January 19, 2026

How America Can Stop Getting Played by China

This article was originally published in Foreign Affairs.

In May 1993, U.S. President Bill Clinton tested whether economic leverage could be converted into political influence over China. Having campaigned on a promise to link trade to human rights, he signed an executive order conditioning the annual renewal of China’s “most favored nation” trading status on “substantial progress” across a set of human rights benchmarks. The initiative immediately met resistance: U.S. businesses warned that the order would harm American economic interests, while China threatened to obstruct U.S. diplomatic and trade priorities if its status were withdrawn. Over the following year, Beijing largely ignored Washington’s conditions, making few, if any, meaningful improvements on human rights. When renewal came due in 1994, Clinton granted China’s most favored nation status unconditionally, conceding that the strategy had “reached the end of its usefulness.”

Washington apparently concluded that confronting China was not worth the cost. Over time, accommodation became the default, and policymakers sought to align China with U.S. interests by embedding it more deeply in the global economic system. That familiar logic guided the decision to support China’s accession to the World Trade Organization (WTO) in 2001 and to grant permanent normal trade relations in 2002, institutionalizing the policy of engagement.

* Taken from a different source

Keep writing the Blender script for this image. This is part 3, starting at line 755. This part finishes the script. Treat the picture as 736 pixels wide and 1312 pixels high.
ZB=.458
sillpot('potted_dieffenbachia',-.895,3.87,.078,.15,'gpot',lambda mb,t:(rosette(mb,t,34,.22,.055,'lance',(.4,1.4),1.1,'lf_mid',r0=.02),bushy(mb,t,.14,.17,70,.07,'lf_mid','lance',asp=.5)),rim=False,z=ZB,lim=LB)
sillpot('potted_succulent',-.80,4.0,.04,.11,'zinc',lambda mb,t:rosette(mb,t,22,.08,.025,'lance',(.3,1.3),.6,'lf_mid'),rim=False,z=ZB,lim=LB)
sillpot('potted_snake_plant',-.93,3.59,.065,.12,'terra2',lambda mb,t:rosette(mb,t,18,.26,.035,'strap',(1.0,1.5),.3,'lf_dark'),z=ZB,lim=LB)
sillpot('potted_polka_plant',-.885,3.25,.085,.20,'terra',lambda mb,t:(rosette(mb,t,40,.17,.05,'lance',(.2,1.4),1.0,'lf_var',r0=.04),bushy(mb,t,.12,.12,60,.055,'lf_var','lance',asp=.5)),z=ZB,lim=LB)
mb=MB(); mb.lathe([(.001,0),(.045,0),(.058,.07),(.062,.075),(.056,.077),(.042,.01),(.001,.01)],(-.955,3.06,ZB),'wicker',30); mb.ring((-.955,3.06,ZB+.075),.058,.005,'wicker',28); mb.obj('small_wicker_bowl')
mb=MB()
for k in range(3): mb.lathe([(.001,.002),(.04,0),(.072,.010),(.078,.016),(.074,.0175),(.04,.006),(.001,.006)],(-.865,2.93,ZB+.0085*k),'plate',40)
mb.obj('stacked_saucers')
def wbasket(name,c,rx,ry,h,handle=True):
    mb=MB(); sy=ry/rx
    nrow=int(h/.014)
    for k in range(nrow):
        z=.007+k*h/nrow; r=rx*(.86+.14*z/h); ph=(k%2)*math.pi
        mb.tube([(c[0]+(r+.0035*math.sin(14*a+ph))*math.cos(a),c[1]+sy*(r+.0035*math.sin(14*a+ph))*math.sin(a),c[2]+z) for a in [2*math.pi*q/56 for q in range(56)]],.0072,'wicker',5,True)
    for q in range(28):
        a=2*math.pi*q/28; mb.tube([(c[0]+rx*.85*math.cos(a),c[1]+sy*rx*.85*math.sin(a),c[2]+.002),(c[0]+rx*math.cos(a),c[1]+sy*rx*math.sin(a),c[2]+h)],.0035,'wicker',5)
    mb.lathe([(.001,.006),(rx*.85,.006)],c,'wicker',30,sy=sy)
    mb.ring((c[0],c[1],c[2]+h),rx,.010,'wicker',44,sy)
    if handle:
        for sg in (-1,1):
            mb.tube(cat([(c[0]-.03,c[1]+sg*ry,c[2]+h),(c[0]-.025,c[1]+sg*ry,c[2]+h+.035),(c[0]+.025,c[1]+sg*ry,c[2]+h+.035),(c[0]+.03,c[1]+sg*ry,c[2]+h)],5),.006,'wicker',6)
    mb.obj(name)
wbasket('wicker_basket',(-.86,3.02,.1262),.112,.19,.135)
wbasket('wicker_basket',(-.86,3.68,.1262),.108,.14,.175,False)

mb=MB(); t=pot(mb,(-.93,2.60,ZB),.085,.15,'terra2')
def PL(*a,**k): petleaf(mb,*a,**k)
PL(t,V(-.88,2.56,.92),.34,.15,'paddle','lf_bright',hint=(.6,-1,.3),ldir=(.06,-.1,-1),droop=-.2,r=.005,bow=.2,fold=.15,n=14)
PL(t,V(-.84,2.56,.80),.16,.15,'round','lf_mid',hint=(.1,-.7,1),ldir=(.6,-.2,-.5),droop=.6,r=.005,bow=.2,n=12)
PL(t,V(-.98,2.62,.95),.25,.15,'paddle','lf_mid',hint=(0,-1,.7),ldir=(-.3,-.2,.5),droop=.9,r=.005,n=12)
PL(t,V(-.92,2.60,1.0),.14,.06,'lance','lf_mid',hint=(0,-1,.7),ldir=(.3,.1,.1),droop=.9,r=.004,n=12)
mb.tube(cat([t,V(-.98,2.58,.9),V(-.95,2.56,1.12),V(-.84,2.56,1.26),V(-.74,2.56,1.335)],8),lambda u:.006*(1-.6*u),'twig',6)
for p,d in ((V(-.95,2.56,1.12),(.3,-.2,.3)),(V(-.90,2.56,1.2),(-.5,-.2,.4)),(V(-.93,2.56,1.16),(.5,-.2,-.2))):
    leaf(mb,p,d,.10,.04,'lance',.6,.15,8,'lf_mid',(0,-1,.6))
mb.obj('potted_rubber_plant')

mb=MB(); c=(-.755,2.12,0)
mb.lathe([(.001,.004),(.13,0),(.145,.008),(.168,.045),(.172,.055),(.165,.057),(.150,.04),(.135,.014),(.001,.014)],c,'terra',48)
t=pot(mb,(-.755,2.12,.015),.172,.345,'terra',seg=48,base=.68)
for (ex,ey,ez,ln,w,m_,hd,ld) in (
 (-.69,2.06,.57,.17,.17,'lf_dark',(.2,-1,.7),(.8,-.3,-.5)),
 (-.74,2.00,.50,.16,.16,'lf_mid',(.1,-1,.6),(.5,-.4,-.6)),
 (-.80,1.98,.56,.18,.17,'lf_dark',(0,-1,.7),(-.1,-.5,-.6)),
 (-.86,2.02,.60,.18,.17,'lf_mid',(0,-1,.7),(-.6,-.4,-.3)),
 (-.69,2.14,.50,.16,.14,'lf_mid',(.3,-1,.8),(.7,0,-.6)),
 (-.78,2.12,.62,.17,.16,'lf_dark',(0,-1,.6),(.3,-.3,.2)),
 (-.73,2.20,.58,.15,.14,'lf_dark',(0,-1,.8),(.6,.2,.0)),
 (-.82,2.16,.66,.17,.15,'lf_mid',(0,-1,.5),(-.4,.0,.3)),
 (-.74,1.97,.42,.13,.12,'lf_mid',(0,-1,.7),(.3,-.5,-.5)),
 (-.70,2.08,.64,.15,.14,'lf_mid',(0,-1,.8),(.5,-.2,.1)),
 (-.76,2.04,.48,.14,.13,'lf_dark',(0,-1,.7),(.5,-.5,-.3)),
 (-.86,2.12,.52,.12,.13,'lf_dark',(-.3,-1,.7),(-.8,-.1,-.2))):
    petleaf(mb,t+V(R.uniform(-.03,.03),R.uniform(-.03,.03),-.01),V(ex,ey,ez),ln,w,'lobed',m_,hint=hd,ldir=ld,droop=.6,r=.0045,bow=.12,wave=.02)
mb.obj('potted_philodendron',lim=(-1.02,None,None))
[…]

Even as China’s economic power grew, this orientation proved remarkably durable. Successive American administrations offered dialogue and cooperation as a framework for managing ties, often treating stability as an end in itself.

Stability with a communist dictatorship is a fantasy.

Stability with Beijing, however, remains elusive. As with Clinton and the most favored nation status, China has consistently exploited American overtures, toggling between conciliatory rhetoric and threats of retaliation to shift the burden of stabilizing ties onto Washington. All the while, it has continued to accumulate coercive power as it actively works to displace the United States as the world’s preeminent power. Chinese leader Xi Jinping has made this much explicit: the country’s goal, he declared at the 20th Party Congress in October 2022, is to become the world leader “in terms of composite national strength and international influence by the middle of the century.”

The October 2025 summit between U.S. President Donald Trump and Xi in Busan, South Korea, is but the latest example of the engagement illusion. In the run-up to the meeting, Trump signaled he could bring a bazooka to the bargaining table, threatening to impose sweeping software export controls. In the end, however, the administration yielded in the face of Beijing’s rare-earth export controls, and the meeting yielded only a fragile truce: a one-year freeze on new punitive trade measures in exchange for nonbinding commitments from China to cooperate on curbing fentanyl flows and to resume limited purchases of U.S. agricultural products. Beijing, on the other hand, emerged emboldened, with Chinese state media openly boasting about Beijing holding Washington’s “core industrial lifeline” in its hands.